Now I trust we won’t have that sort of opportunity in the near future, but we will have other opportunities to show the love of God to people who need it. It may be a friend who’s sick or dying; it may be a group like the asylum seekers we support through our regular collection of food; it may be by sending emails to politicians registering our disgust at their treatment of people on Nauru and Manus Island. As Steve said last week, we need to be listening to those around us to hear where they’re hurting, where they need support, where they need encouragement. Then we can think about how we can do something about it.

Our task as Jesus’ body here on earth is to be a blessing to those around us. This is the B of our “Bells” mnemonic. To bless others not just because we’re nice people; there are plenty of nice people around; but to bless others because we’re God’s people put here to be Christ’s body, living out the new creation in the midst of the old.

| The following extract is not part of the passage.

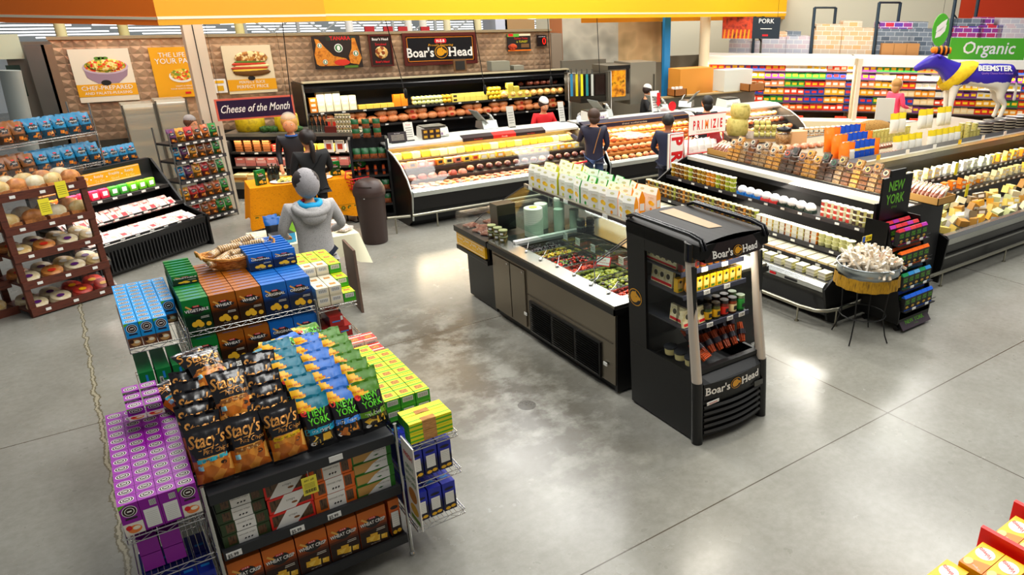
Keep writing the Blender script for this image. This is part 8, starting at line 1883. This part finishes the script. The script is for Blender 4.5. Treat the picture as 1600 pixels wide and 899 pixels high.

Of course the difficulty with this idea of us becoming like Jesus is that it’s not easy to be a servant in a world where servants are looked down on. It goes against the whole wisdom of our world. But remember that God has chosen the weak, the servants, the seemingly foolish, to shame the strong, to demonstrate the overarching wisdom of God.

May we be a church that brings God’s healing light to this broken and alienated world!